Exercise materials
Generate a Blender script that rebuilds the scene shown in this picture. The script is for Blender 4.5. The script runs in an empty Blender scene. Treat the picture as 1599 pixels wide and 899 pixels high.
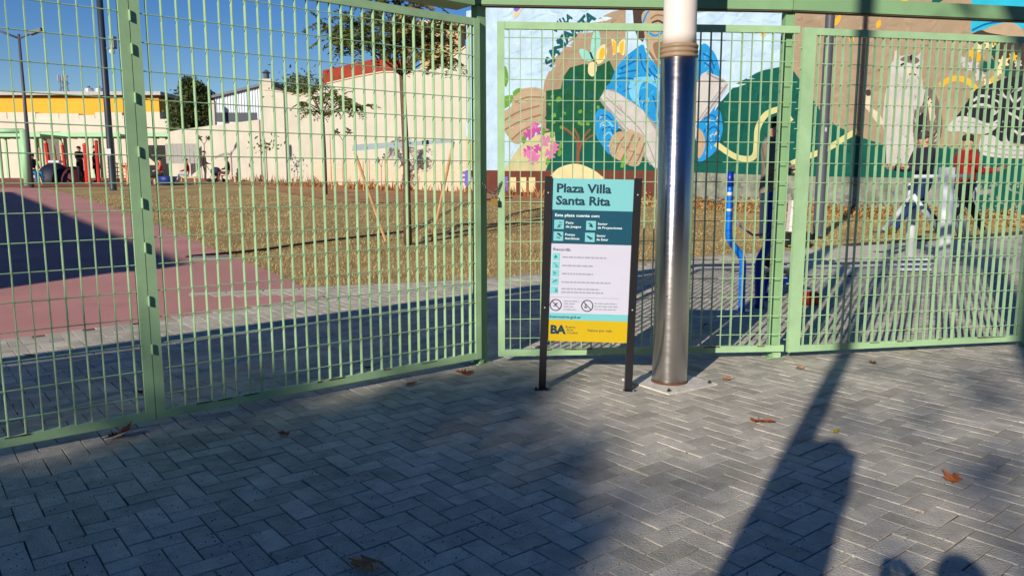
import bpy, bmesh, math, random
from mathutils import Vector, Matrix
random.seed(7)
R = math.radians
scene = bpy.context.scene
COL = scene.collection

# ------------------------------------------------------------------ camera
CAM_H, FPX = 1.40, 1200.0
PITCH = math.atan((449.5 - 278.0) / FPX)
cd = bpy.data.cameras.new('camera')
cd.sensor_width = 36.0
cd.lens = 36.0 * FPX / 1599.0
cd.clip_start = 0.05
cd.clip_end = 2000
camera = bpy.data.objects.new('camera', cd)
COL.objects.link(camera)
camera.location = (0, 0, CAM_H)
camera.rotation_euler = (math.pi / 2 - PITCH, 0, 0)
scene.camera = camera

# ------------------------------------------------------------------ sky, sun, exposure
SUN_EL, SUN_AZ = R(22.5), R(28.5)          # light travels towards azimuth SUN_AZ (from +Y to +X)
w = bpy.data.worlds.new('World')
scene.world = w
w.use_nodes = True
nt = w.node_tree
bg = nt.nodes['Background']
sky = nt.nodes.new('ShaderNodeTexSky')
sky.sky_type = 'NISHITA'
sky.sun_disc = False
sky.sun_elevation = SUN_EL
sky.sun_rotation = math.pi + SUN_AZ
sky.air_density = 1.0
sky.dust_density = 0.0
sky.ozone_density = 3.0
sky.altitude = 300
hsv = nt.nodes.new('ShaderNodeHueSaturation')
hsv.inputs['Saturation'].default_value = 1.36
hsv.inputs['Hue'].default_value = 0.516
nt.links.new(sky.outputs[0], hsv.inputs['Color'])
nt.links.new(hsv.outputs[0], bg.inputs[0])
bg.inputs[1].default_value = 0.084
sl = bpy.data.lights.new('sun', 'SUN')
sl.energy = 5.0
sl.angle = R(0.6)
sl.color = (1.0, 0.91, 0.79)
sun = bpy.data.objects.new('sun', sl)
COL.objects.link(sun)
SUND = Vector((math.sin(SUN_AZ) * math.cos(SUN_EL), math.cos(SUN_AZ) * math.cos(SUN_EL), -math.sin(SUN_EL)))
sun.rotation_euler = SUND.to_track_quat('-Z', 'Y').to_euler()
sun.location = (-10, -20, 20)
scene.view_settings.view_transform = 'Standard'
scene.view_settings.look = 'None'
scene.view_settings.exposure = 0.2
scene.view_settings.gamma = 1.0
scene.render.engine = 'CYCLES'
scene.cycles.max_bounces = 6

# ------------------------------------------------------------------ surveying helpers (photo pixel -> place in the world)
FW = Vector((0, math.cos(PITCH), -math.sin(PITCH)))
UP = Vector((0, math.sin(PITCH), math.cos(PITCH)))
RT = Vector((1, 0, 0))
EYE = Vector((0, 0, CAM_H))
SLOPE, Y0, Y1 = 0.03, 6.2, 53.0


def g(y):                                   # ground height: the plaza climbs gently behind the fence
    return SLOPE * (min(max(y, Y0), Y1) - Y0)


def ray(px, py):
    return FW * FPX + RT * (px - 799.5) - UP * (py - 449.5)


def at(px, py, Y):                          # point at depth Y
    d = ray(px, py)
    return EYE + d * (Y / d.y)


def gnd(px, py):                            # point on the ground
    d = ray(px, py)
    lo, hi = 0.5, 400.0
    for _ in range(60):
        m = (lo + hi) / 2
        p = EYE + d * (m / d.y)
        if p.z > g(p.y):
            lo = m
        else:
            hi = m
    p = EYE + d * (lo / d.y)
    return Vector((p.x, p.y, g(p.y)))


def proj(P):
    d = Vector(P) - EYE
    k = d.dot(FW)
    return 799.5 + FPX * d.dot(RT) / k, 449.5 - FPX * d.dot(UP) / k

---

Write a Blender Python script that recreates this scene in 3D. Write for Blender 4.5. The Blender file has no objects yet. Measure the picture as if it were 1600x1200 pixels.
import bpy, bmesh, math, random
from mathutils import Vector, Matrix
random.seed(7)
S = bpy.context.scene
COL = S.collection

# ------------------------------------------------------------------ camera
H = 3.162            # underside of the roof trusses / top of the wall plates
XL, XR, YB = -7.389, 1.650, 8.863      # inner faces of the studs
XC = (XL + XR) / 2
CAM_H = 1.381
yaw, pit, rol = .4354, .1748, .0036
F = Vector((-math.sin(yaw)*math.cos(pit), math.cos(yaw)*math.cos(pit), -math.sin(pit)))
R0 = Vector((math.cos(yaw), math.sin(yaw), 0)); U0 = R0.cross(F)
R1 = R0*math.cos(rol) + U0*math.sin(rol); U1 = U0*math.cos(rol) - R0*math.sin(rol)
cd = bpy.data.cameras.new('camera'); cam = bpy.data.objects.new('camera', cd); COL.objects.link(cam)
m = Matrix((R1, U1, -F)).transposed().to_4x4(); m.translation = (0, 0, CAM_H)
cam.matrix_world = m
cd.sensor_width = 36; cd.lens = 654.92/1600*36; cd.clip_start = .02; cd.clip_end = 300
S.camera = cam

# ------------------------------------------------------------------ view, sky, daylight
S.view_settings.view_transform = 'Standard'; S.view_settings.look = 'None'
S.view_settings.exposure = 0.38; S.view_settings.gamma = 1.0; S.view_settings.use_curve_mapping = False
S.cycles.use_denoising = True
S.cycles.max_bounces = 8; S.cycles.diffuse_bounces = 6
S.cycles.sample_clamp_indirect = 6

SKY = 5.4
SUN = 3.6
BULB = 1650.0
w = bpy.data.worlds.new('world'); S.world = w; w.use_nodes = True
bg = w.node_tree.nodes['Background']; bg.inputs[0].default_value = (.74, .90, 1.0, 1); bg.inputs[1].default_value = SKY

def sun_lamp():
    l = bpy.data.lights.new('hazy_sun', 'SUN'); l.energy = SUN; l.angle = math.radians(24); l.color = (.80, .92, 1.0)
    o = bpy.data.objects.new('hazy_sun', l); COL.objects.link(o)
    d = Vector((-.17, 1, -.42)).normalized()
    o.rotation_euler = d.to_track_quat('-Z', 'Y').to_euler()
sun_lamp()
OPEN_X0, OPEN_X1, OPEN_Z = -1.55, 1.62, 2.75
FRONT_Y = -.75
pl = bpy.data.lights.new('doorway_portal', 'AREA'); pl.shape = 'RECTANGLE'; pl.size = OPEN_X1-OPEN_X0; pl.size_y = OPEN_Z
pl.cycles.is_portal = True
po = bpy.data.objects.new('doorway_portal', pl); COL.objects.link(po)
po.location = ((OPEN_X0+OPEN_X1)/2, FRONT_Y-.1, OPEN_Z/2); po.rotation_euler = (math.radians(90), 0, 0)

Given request
Look above for the line with "Generate a Blender"; quote it and every line after it, stopping after the line with "scene.camera = camera", exactly, with nothing added and without pictures.

Task output
Generate a Blender script that rebuilds the scene shown in this picture. The script is for Blender 4.5. The script runs in an empty Blender scene. Treat the picture as 1599 pixels wide and 899 pixels high.
import bpy, bmesh, math, random
from mathutils import Vector, Matrix
random.seed(7)
R = math.radians
scene = bpy.context.scene
COL = scene.collection

# ------------------------------------------------------------------ camera
CAM_H, FPX = 1.40, 1200.0
PITCH = math.atan((449.5 - 278.0) / FPX)
cd = bpy.data.cameras.new('camera')
cd.sensor_width = 36.0
cd.lens = 36.0 * FPX / 1599.0
cd.clip_start = 0.05
cd.clip_end = 2000
camera = bpy.data.objects.new('camera', cd)
COL.objects.link(camera)
camera.location = (0, 0, CAM_H)
camera.rotation_euler = (math.pi / 2 - PITCH, 0, 0)
scene.camera = camera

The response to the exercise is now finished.